Etant donné le format de ce film, il serait bien inutile de parler de ses scénarios, ou de détailler chaque court un par un, une vision d'ensemble s'impose pour juger l’œuvre. México Bárbaro est loin d'être parfait, mais il s'agit d'une anthologie solide.
Le Mexique est un pays au folklore riche et étrange, rempli de terribles légendes emplies de surnaturel et de fantaisie; les traditions syncrétiques s'y mélangent sans autre avec l'horreur, particulièrement avec les nouvelles formes de communication modernes.
L'intérêt de cette anthologie est justement qu'elle parvient sans mal à mêler les époques entre elles, à parler aussi bien du présent que du passé, un bon exemple nous est offert dès le premier des huit courts, posant son intrigue en 2015, avec une histoire de journaliste enquêtant sur une affaire d'enlèvements, qui rencontre un membre d'un cartel et parvient à lui arracher quelques détails sanglants au sujet de son affaire. On est clairement en plein dans le Mexique moderne: Un journaliste menant son enquête; un rendez-vous dans l'ombre d'un motel poussiéreux, une rencontre avec des gangsters menaçants, conduisant bien souvent à une mort prématurée.
Cependant, ce court-métrage nous parle également du Mexique pré-colonial, un pays d'un autre temps, mais où existaient déjà la terreur et les bains de sang. En nous présentant de jeunes gens prostrés, les genoux ensanglantés, entourés par une horde d'hommes portant fièrement leurs tatouages tribals, murmurant des incantations en signe d'offrande aux dieux aztèques. Dans le mélange de la violence actuelle et de celle d'il y a 500 ans, ce court fait étrangement communiquer les sacrifices indigènes sanglants et les effrayants meurtres du crime organisé du Mexique d'aujourd'hui.
L'anthologie ne se limite toutefois pas à un simple conte sur l'histoire du Mexique, chaque court aborde un thème bien distinct, et emploie des techniques cinématographiques différentes, on y parle aussi bien d'histoires de fantômes que de meurtres d'enfants, ou de créatures démoniaques propres au folklore mexicain, et l'ensemble du vocabulaire horrifique est passé en revue, à travers la couleur, la déformation de l'image, du son, le montage et la suggestion.
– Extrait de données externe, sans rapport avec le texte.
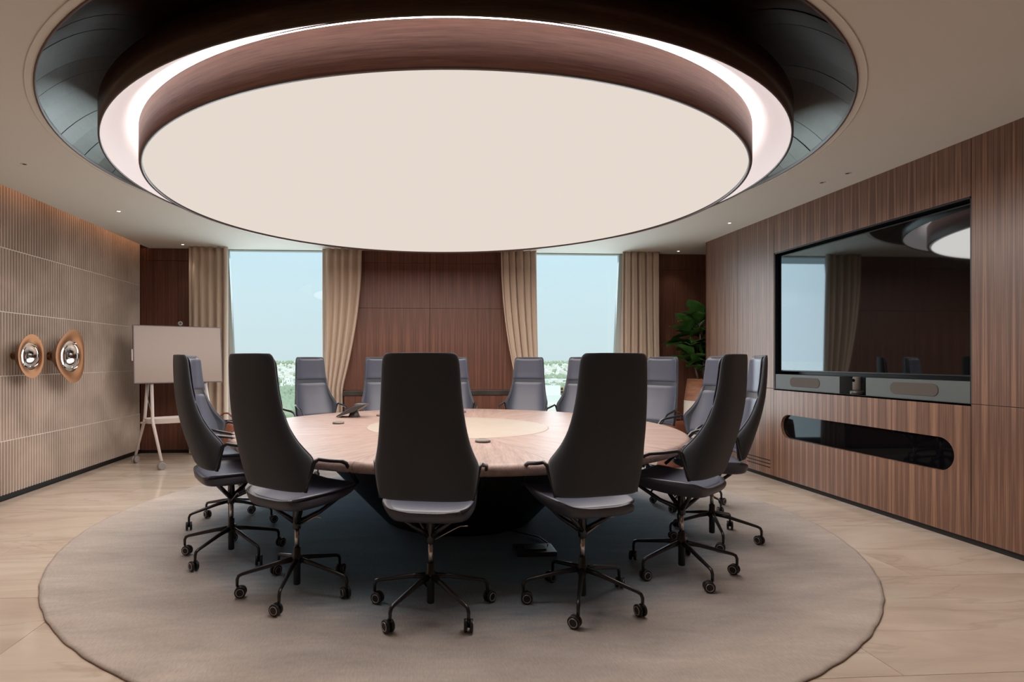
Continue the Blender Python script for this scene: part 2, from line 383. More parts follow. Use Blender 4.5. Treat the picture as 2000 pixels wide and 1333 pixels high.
# left wall: fluted panels
wl = MB().box(XL - .25, XL - .031, YF, YB + .2, 0, 3.02).build('wall_left', M['backing']); tag(wl, 'fluted taupe plaster wall on the left', 'wall', kind='structure')
MB().box(XL - .03, XL - .012, YF, YB, 0, .05).build('base_recess', M['black'], wl)
rows = [(.05, .545), (.545, 1.142), (1.142, 1.73), (1.73, 2.315), (2.315, 2.98)]
PIT = .04
for j, (z0, z1) in enumerate(rows):
    y = YF - (0, .73, .35, .5, 1.0)[j] - .35
    while y < YB:
        y0, y1 = max(y, YF), min(y + 1.92, YB)
        if y1 - y0 > .08:
            n = int((y1 - y0) / PIT + .001); pit = (y1 - y0) / n
            prof = []
            for i in range(n):
                b = y0 + i * pit
                prof += [(b + .001, -.030), (b + pit * .22, -.026), (b + pit * .34, -.003), (b + pit * .42, 0), (b + pit * .58, 0), (b + pit * .66, -.003), (b + pit * .78, -.026), (b + pit - .001, -.030)]
            vs = [(XL + d, yy, z) for z in (z0 + .002, z1 - .006) for (yy, d) in prof]; m = len(prof)
            fs = [(i, i + 1, m + i + 1, m + i) for i in range(m - 1)]
            mb = MB().add(vs, fs)
            mb.add([(XL - .03, y0, z1 - .006), (XL - .03, y1, z1 - .006)] , [])
            mb.f.append(tuple([2 * m + 1, 2 * m] + [m + i for i in range(m)])); mb.sm.append(False)
            mb.build('fluted_panel', M['plaster'], wl, fixn=False)
        y += 1.92
    if j < 4:
        MB().box(XL - .03, XL - .006, YF, YB, z1 - .006, z1 + .002).build('joint_strip', M['plasteredge'], wl)
# warm light slot above left wall
tag(MB().box(XL - .03, -3.2, YF, YB, 3.02, 3.10).build('trim_1', M['ceiling']), 'dark slot above the fluted wall', 'trim', kind='structure')
tag(MB().box(-3.575, -3.55, YF + .3, YB - .02, 2.92, 2.945).build('strip_light', M['warmled']), 'hidden warm strip light washing down the fluted left wall', 'strip light')

# ceiling with round opening
def ring_plate(mb, x0, x1, y0, y1, cx, cy, r, z, n=144):
    angs = sorted([2 * PI * i / n for i in range(n)] + [math.atan2(yy - cy, xx - cx) % (2 * PI) for xx in (x0, x1) for yy in (y0, y1)])
    vi, vo = [], []
    for a in angs:
        c, s_ = math.cos(a), math.sin(a)
        t = min(((x1 if c > 0 else x0) - cx) / c if abs(c) > 1e-9 else 1e9, ((y1 if s_ > 0 else y0) - cy) / s_ if abs(s_) > 1e-9 else 1e9)
        vi.append((cx + r * c, cy + r * s_, z)); vo.append((cx + t * c, cy + t * s_, z))
    m = len(angs)
    mb.add(vi + vo, [(i, m + i, m + (i + 1) % m, (i + 1) % m) for i in range(m)])
RH = 2.767
mb = MB(); ring_plate(mb, -3.57, XE, YF, YB + .02, CX, CY, RH, ZC)
cl = mb.build('ceiling', M['ceiling'], fixn=False); tag(cl, 'flat taupe ceiling with a large round opening', 'ceiling', kind='structure')
s_ = cl.modifiers.new('s', 'SOLIDIFY'); s_.thickness = .06; s_.offset = 1 
bake(cl)
if max(v.co.z for v in cl.data.vertices) < ZC + .01:
    for v in cl.data.vertices: v.co.z += .06
# thin groove trim around the opening
MB().lathe([(RH + .045, ZC + .001), (RH + .045, ZC - .004), (RH + .052, ZC - .004), (RH + .052, ZC + .001)], 160, (CX, CY, 0), cap=False).build('groove_ring', M['ceiling'], cl)
MB().lathe([(RH - .001, ZC + .06), (RH - .001, ZC - .006), (RH + .010, ZC - .006), (RH + .010, ZC + .001)], 160, (CX, CY, 0), cap=False).build('opening_edge', M['rim'], cl)
# roof slab above (keeps the sky out)
tag(MB().box(XL - .3, XE + .3, YF - .3, YB + .45, 3.45, 3.6).build('ceiling_slab', M['backing']), 'structural slab above the suspended ceiling', 'ceiling', kind='structure')

# dome cove: curved dark veneer panels
cove = empty('ceiling_cove', (CX, CY, ZC)); tag(cove, 'dark glossy walnut cove curving up around the ceiling light', 'ceiling cove')
NP = 84
def cprof(t):
    return (RH + .009 - .62 * t, .008 + .29 * (1 - (1 - t) ** 2.6))
for i in range(NP):
    a0, a1 = 2 * PI * i / NP, 2 * PI * (i + 1) / NP
    j_ = R.uniform(-.003, .003); j2 = j_ + R.uniform(-.004, .004)
    def f(u, v):
        r, h = cprof(v); a = a0 + (a1 - a0) * (u * .988 + .006); r += (j_ * (1 - u) + j2 * u)
        return (r * math.cos(a), r * math.sin(a), h)
    MB().grid(f, 3, 12).build('veneer_panel', M['walnut_cove'], cove, fixn=False)
MB().lathe([(RH + .07, .06), (RH + .07, .3), (2.72, .5), (2.0, .58), (.5, .58)], 96, cap=False).build('cove_backing', M['backing'], cove)

# suspended rings + luminous disc
lamp = empty('ceiling_light', (CX, CY, 0)); tag(lamp, 'huge round luminous ceiling light in a walnut drum with white halo ring', 'ceiling light')
MB().lathe([(2.10, 2.86), (2.452, 2.86), (2.464, 2.855), (2.464, 2.676), (2.452, 2.676), (2.452, 2.684)], 180, cap=False).build('outer_drum', M['walnut_cove'], lamp)
MB().lathe([(2.452, 2.684), (2.40, 2.715), (2.34, 2.762), (2.30, 2.80), (2.29, 2.84), (2.18, 2.845)], 180, cap=False).build('halo_ring', M['halo'], lamp)
MB().lathe([(2.222, 2.797), (2.222, 2.805), (2.234, 2.805), (2.234, 2.797)], 120, cap=False).build('led_strip', M['led'], lamp)
dr = MB().lathe([(2.20, 2.795), (2.24, 2.795), (2.24, 2.584), (2.236, 2.580)], 180, cap=False).build('walnut_drum', M['walnut_drum'], lamp)
MB().lathe([(2.237, 2.582), (2.237, 2.576), (2.218, 2.576), (2.218, 2.60)], 180, cap=False).build('lower_rim', M['rim'], lamp)
n = 160
MB().add([(0, 0, 2.592)] + [(2.219 * math.cos(2 * PI * i / n), 2.219 * math.sin(2 * PI * i / n), 2.592) for i in range(n)],
         [(0, 1 + (i + 1) % n, 1 + i) for i in range(n)]).build('luminous_diffuser', M['disc'], lamp, fixn=False)
MB().lathe([(2.15, 2.66), (2.15, 3.28)], 96).build('drum_backing', M['backing'], lamp)

# ------------------------------------------------------------------ back wall with two windows
OL, ORR = (-2.68, -.96), (1.50, 3.24)
ZT = 2.88
mb = MB()
for (a, b) in ((XL - .2, OL[0]), (OL[1], ORR[0]), (ORR[1], XE + .2)): mb.box(a, b, YB + .03, YB + .28, -.02, 3.4)
for (a, b) in (OL, ORR): mb.box(a, b, YB + .03, YB + .28, ZT, 3.4); mb.box(a, b, YB + .03, YB + .28, -.02, .06)
wb = mb.build('wall_back', M['backing']); tag(wb, 'walnut panelled wall between and beside the two windows', 'wall', kind='structure')
def wpanel(x0, x1, z0, z1, y=YB, m='walnut_x', name='wood_panel', par=None):
    return MB().box(x0 + .0015, x1 - .0015, y, y + .03, z0 + .0015, z1 - .0015).build(name, M[m], par or wb, bevel=.001)
def colm(xs, zs, y=YB):
    for i in range(len(xs) - 1):
        for j in range(len(zs) - 1): wpanel(xs[i], xs[i + 1], zs[j], zs[j + 1], y)
colm([XL, -3.18, OL[0]], [.04, 2.66, ZC])
colm([OL[1], .31, ORR[0]], [.86, 2.02, 2.66, ZC])
colm([ORR[1], 4.3, 5.4, XE], [.04, 2.60, ZC])
for (a, b) in ((XL, OL[0]), (ORR[1], XE)): MB().box(a, b, YB + .012, YB + .03, 0, .04).build('base_recess', M['black'], wb)
# lower projecting ledge between the windows
lg = empty('window_ledge', (.32, 8.1, 0)); tag(lg, 'low walnut ledge with dark stone top between the windows', 'ledge')
MB().box(-1.19, 1.17, -.10, .15, .04, .80).build('front_panel', M['walnut_x'], lg)
MB().box(-1.19, 1.17, -.08, .15, 0, .04).build('plinth', M['black'], lg)
MB().box(-1.20, 1.18, -.115, .148, .80, .862).build('stone_top', M['stone'], lg, bevel=.003)

for idx, (a, b, slant) in enumerate(((OL[0], OL[1], 1), (ORR[0], ORR[1], -1))):
    wn = MB()
    wn.box(a, a + .05, YB + .1, YB + .2, .06, ZT); wn.box(b - .05, b, YB + .1, YB + .2, .06, ZT)
    wn.box(a, b, YB + .1, YB + .2, ZT - .05, ZT); wn.box(a, b, YB + .1, YB + .2, .06, .11)
    wo_ = wn.build('window_%d' % (idx + 1), M['frame']); tag(wo_, ('left', 'right')[idx] + ' tall window looking out over the pale city', 'window', kind='structure')
    MB().box(a + .04, b - .04, YB + .145, YB + .153, .1, ZT - .04).build('pane', M['glass'], wo_)
    # slanted mullion near the outer side
    if slant == 1: xt, xb = -2.545, -2.41
    else: xt, xb = 3.115, 2.985
    hw = .028
    MB().add([(xt - hw, YB + .08, ZT), (xt + hw, YB + .08, ZT), (xt + hw, YB + .14, ZT), (xt - hw, YB + .14, ZT),
              (xb - hw, YB + .08, .1), (xb + hw, YB + .08, .1), (xb + hw, YB + .14, .1), (xb - hw, YB + .14, .1)],
             [(0, 1, 2, 3), (7, 6, 5, 4), (0, 4, 5, 1), (1, 5, 6, 2), (2, 6, 7, 3), (3, 7, 4, 0)]).build('slanted_mullion', M['frame'], wo_)
    # pale side infill outside the mullion
    x2 = a if slant == 1 else b
    MB().add([(x2, YB + .12, ZT), (xt, YB + .12, ZT), (xb, YB + .12, .1), (x2, YB + .12, .1), (x2, YB + .14, ZT), (xt, YB + .14, ZT), (xb, YB + .14, .1), (x2, YB + .14, .1)],
             [(0, 1, 2, 3), (7, 6, 5, 4), (0, 4, 5, 1), (1, 5, 6, 2), (2, 6, 7, 3), (3, 7, 4, 0)]).build('side_infill', M['whitemetal'], wo_)

# curtains
def curtain(xa_t, xa_b, xb_t, xb_b, nf, lab, seed, sweep=None, yc=8.10, zb=.012):
    rr = random.Random(seed); ph = [rr.uniform(-.5, .5) for _ in range(12)]
    def f(u, v):
        z = zb + (2.826 - zb) * v; k = 1 - v
        ka = k ** 1.3; 
        xa = xa_t + (xa_b - xa_t) * ka; xb = xb_t + (xb_b - xb_t) * (min(1, k / .68) ** 2.0 if sweep == 'b' else ka)
        if sweep == 'a': xa = xa_t + (xa_b - xa_t) * min(1, k / .68) ** 2.0
        uu = u + .018 * math.sin(u * 9 + ph[0] * 6) 
        a = uu * nf * 2 * PI
        fold = math.sin(a) + .35 * math.sin(2 * a + ph[1] * 4) 
        amp = (.042 + .012 * math.sin(u * 7 + ph[2] * 9)) * (.75 + .35 * k)
        x = xa + (xb - xa) * u + .014 * math.cos(a) * (1 if 0 < u < 1 else 0) + .006 * k * math.sin(z * 2 + u * 8)
        return (x, yc + amp * fold + .01 * math.sin(z * 1.7 + u * 5 + ph[3]), z)
    o = MB().grid(f, nf * 16, 26).build('curtain', M['curtain'], fixn=False)
    s_ = o.modifiers.new('s', 'SOLIDIFY'); s_.thickness = .004
    tag(o, lab, 'curtain', 'beige pleated curtains'); return o
curtain(-2.965, -2.965, -2.46, -2.46, 5, 'beige curtain at far left behind the whiteboard display', 1)
curtain(-1.18, -1.18, -.64, -.90, 5, 'beige curtain right of the left window, swept inward at bottom', 2, sweep='b')
curtain(1.30, 1.53, 1.80, 1.86, 5, 'beige curtain left of the right window, swept inward at bottom', 3, sweep='a')
curtain(3.04, 3.04, 3.57, 3.60, 5, 'beige curtain right of the right window beside the fig plant', 4)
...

Les courts abordent également des genres parfois surprenants, comme la comédie horrifique, ou le film d'horreur urbain, l'ensemble du film semble toutefois traversé par un thème commun à tous les courts-métrages, à savoir la perversion sexuelle.
Ce thème prend de plus en plus d'importance au fur et à mesure de l'avancée dans le visionnage de l'anthologie, jusqu'à être poussé à l'extrême dans le tableau final, qui nous raconte l'histoire d'un club de pole-dance, dirigé par une femme qui torture ses strip-teaseuses. Tourné comme un réquisitoire violent et choquant contre le machisme omniprésent au Mexique, en jouant sans peine sur les thèmes de la tradition religieuse et de la politique.
Pour résumer, cette anthologie traite l'horreur comme un personnage à part entière, le rapport très particulier des mexicains avec le monde du surnaturel est fascinant, on est littéralement plongé dans un monde de carnage et de déviance, un monde de bruits et de pressentiments étonnants, qui proviennent de l'intérieur même de nos êtres et nous prennent aux tripes. Une part de nos craintes sont ici enracinées dans une vision corrompue du monde que nous connaissons; l'autre moitié représente l'égarement dans un cauchemar totalement étranger. México Bárbaro présente un montage de ces thèmes entrelacés avec le gore et la peur de certaines des légendes les plus troublantes du Mexique, ainsi que des versants les plus sordides de son histoire.
Dans l'ensemble, un film qui n'est de loin pas exempt de tout reproche, mais un effort louable découlant de l'union de cinéastes indépendants, nous racontant chacun à leur manière leur vision du Mexique et de ses mythes, une anthologie qui mériterait de se voir attribuer une ou plusieurs suites, à la manière de V/H/S ou ABCs of Death, tant cela contribuerait à donner une vitrine crédible au cinéma indépendant d'Amérique Centrale.